Researchers found in a previous 2016 study that environmental consciousness fell into perceived ideas of masculinity and femininity, with eco-friendly behavior widely perceived as feminine. In this new study, 960 participants were asked to evaluate whether fictional characters felt “feminine” or “masculine,” based on several environmentally friendly activities such as paying bills online, turning off the air conditioner, caulking windows, recycling, or using reusable shopping bags. Participants were then made to give their impression based on a 10-point scale from heterosexual to homosexual.

As I read about this story, I recalled the stunt that a trio of professors did to prove a point about educational studies.

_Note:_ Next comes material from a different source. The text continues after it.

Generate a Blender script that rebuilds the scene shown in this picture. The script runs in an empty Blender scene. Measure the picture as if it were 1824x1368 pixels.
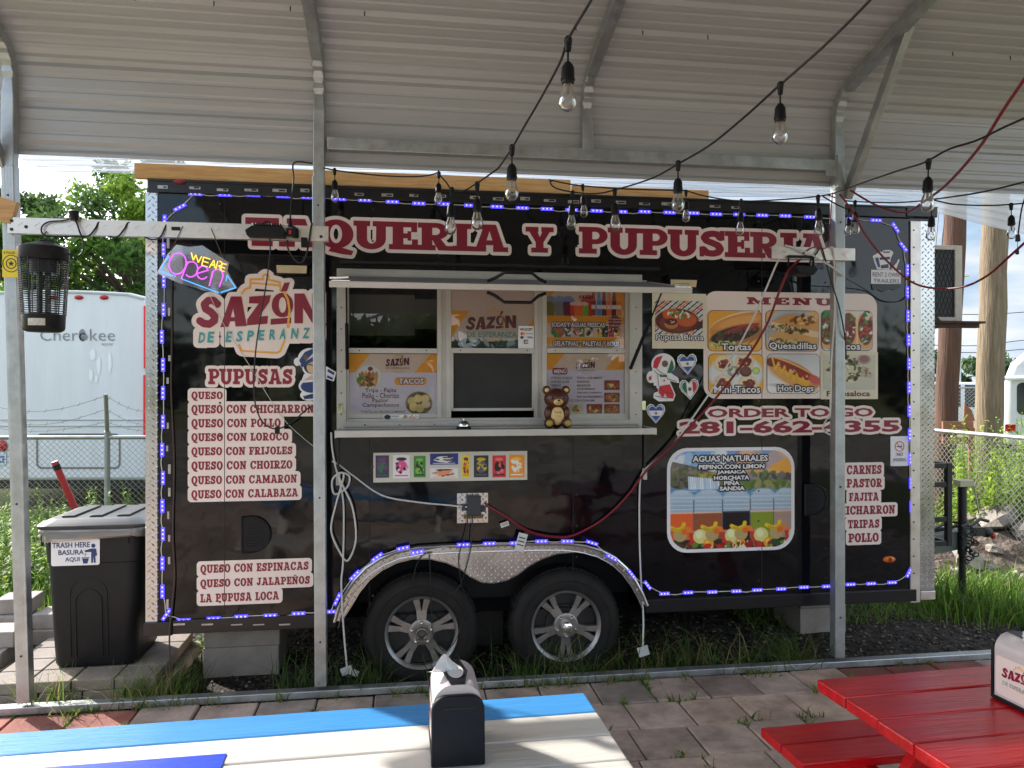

https://www.barstoolsports.com/barstoolu/group-of-three-successfully-troll-academic-journals-into-publishing-a-bunch-of-bogus-studies-like-fat-bodybuilding-and-feminist-geography

Are these three academics at it again?

Participants who learned that a male fictional character exhibited behaviors associated with women said that they were "uncertain of his heterosexual identity," the researchers write. In the example of the reusable shopping bag or recycling, men across the board deemed it as “feminine.” Therefore, those "perceived as being more likely to have positive feminine than positive masculine traits" were not associated with manliness.

They very well may be.

The study only asked 960 participants their thoughts. That's not the biggest sample size, but who knows, maybe I haven't been recycling my whole life because I'm afraid I'll be called gay. Probably not, but there's certainly a possibility.